The tunnel, which connects El Vedado with Miramar and Havana del Este through a length of 733 meters and can accommodate up to 1,500 vehicles per hour, appears as a deserted monument.
After emerging from the subway, the streets also bore a desolate appearance.
The scene is not an isolated case in the Cuban capital.
Last week, another driver published a video of the roads in Báguanos, a municipality in Holguín, completely empty of vehicles.
In the reel, the user "Radar Rey Pa" traversed the area known as "El Manguito" looking for a car and only found a scooter. "Nothing is showing up," the author himself summarizes upon witnessing the bleak landscape.
Since January, roads, highways, and streets across Cuba have been left empty due to the most severe fuel crisis since the special period of the 1990s.
The crisis was triggered by the convergence of three factors: the capture of Nicolás Maduro on January 3, which halted Venezuelan shipments of between 25,000 and 35,000 barrels daily—equivalent to two-thirds of Cuba's imports; the suspension of Mexican shipments under pressure from Washington; and an executive order from President Donald Trump on January 29 that imposed an additional oil embargo.
Cuba produces only 40,000 barrels daily but consumes more than 110,000, creating a structural deficit that is unsustainable without imports.
The impact on transportation is complete.
The urban transportation system of Havana collapsed on February sixth, with all routes suspended.
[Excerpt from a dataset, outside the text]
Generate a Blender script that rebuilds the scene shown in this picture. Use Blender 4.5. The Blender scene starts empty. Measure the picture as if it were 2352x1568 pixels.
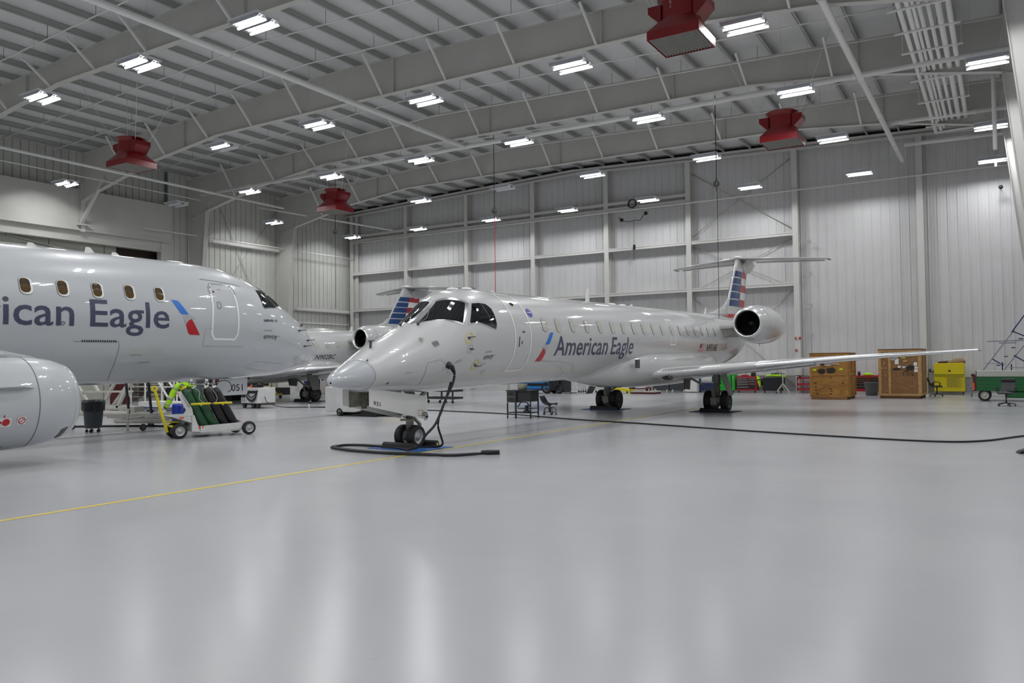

In Ciego de Ávila, only two out of 135 bus routes were operational in March. National trains operate once every eight days, and the ferry to Isla de la Juventud runs only twice a week.
Other videos document the same desolation: the deserted 8-Lane Highway, the National Highway between Sancti Spíritus and Santa Clara with barely two or three cars visible over an hour and a half of travel, and the avenues of El Vedado completely empty at night.
The comments on social media reflect sadness and despair in response to these images.
A Facebook user, in front of the empty 8-Lane highway, sarcastically commented: I'm going to lie down here, let me know when a car passes by. Another summed up the situation with a phrase that circulated widely: "Cuba 2026, we are almost aborigines."